The serialized comic book The Walking Dead, written by Robert Kirkman and drawn by Charlie Adlard, has been published by Image Comics from October 2003, and is still being released in monthly instalments as of this writing. It has won numerous awards, including the prestigious Eisner
Award for Best Continuing Series in 2010, and has recently been adapted as a successful TV series by AMC. A videogame is forthcoming in late 2011, the television series has been extended for a second, longer season, and there is even an official Walking Dead board game in the works. While
indicative of the more general popularity of zombie fiction in contemporary mainstream culture, the Walking Dead phenomenon points towards interesting questions that are raised by its intersection of genres, as well as by its unique combination of an apocalyptic narrative and seemingly endlessly
ongoing serialization. In this article, the intersection of seemingly incompatible genres will be my main focus, using Lacanian theory to engage with the ways in which The Walking Dead conflates the western with the zombie genre.

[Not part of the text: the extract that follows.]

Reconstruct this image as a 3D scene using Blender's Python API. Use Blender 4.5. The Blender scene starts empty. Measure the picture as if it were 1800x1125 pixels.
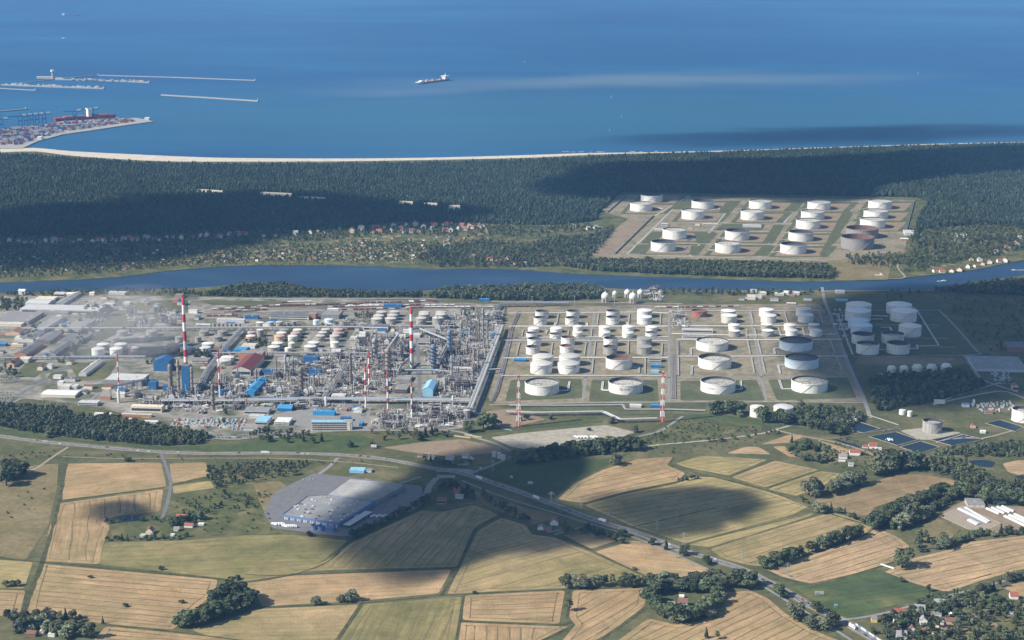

This combination of genres is all the more thoughtprovoking
as the western genre traditionally stages the Grand Narrative of patriarchal power from within the historical context of colonialist imperialism, whereas the zombie genre is associated with the destabilization of such forms of power. I will also engage with the serialized form in which this
narrative is presented, arguing that the series' systematic lack of formal closure is fundamental to its larger decentering effect.